REQUIRED TASK
Repeat each line word for word.

DATA SECTION
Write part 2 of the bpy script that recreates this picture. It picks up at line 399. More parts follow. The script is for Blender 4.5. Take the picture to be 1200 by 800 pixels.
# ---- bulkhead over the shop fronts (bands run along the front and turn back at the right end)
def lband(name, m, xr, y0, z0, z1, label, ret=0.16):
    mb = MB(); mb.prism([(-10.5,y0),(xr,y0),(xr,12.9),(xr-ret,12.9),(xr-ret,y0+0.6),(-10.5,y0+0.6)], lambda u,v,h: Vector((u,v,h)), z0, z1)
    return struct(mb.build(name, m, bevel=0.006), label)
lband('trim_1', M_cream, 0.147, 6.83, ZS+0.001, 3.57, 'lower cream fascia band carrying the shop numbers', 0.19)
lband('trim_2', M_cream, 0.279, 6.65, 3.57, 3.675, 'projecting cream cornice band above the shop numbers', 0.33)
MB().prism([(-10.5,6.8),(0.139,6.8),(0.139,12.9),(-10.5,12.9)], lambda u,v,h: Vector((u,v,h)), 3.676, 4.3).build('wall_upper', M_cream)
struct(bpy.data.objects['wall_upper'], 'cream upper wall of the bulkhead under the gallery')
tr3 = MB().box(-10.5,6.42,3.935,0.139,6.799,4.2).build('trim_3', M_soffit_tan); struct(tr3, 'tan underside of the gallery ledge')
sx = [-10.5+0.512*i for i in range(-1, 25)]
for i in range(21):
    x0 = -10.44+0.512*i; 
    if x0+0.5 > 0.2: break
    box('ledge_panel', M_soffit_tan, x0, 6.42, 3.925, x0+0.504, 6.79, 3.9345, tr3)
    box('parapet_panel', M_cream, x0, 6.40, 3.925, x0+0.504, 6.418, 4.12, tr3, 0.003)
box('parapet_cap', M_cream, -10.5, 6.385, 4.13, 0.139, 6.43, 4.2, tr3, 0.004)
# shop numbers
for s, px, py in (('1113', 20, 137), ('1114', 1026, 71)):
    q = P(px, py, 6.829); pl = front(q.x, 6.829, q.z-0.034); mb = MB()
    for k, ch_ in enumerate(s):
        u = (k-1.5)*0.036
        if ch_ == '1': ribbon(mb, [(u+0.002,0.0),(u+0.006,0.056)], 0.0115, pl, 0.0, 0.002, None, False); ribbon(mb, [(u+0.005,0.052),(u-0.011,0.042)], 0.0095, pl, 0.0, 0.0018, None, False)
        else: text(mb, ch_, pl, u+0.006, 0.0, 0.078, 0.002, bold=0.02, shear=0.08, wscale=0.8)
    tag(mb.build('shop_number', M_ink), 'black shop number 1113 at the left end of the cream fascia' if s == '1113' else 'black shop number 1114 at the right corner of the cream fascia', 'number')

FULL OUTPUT
Write part 2 of the bpy script that recreates this picture. It picks up at line 399. More parts follow. The script is for Blender 4.5. Take the picture to be 1200 by 800 pixels.
# ---- bulkhead over the shop fronts (bands run along the front and turn back at the right end)
def lband(name, m, xr, y0, z0, z1, label, ret=0.16):
    mb = MB(); mb.prism([(-10.5,y0),(xr,y0),(xr,12.9),(xr-ret,12.9),(xr-ret,y0+0.6),(-10.5,y0+0.6)], lambda u,v,h: Vector((u,v,h)), z0, z1)
    return struct(mb.build(name, m, bevel=0.006), label)
lband('trim_1', M_cream, 0.147, 6.83, ZS+0.001, 3.57, 'lower cream fascia band carrying the shop numbers', 0.19)
lband('trim_2', M_cream, 0.279, 6.65, 3.57, 3.675, 'projecting cream cornice band above the shop numbers', 0.33)
MB().prism([(-10.5,6.8),(0.139,6.8),(0.139,12.9),(-10.5,12.9)], lambda u,v,h: Vector((u,v,h)), 3.676, 4.3).build('wall_upper', M_cream)
struct(bpy.data.objects['wall_upper'], 'cream upper wall of the bulkhead under the gallery')
tr3 = MB().box(-10.5,6.42,3.935,0.139,6.799,4.2).build('trim_3', M_soffit_tan); struct(tr3, 'tan underside of the gallery ledge')
sx = [-10.5+0.512*i for i in range(-1, 25)]
for i in range(21):
    x0 = -10.44+0.512*i; 
    if x0+0.5 > 0.2: break
    box('ledge_panel', M_soffit_tan, x0, 6.42, 3.925, x0+0.504, 6.79, 3.9345, tr3)
    box('parapet_panel', M_cream, x0, 6.40, 3.925, x0+0.504, 6.418, 4.12, tr3, 0.003)
box('parapet_cap', M_cream, -10.5, 6.385, 4.13, 0.139, 6.43, 4.2, tr3, 0.004)
# shop numbers
for s, px, py in (('1113', 20, 137), ('1114', 1026, 71)):
    q = P(px, py, 6.829); pl = front(q.x, 6.829, q.z-0.034); mb = MB()
    for k, ch_ in enumerate(s):
        u = (k-1.5)*0.036
        if ch_ == '1': ribbon(mb, [(u+0.002,0.0),(u+0.006,0.056)], 0.0115, pl, 0.0, 0.002, None, False); ribbon(mb, [(u+0.005,0.052),(u-0.011,0.042)], 0.0095, pl, 0.0, 0.0018, None, False)
        else: text(mb, ch_, pl, u+0.006, 0.0, 0.078, 0.002, bold=0.02, shear=0.08, wscale=0.8)
    tag(mb.build('shop_number', M_ink), 'black shop number 1113 at the left end of the cream fascia' if s == '1113' else 'black shop number 1114 at the right corner of the cream fascia', 'number')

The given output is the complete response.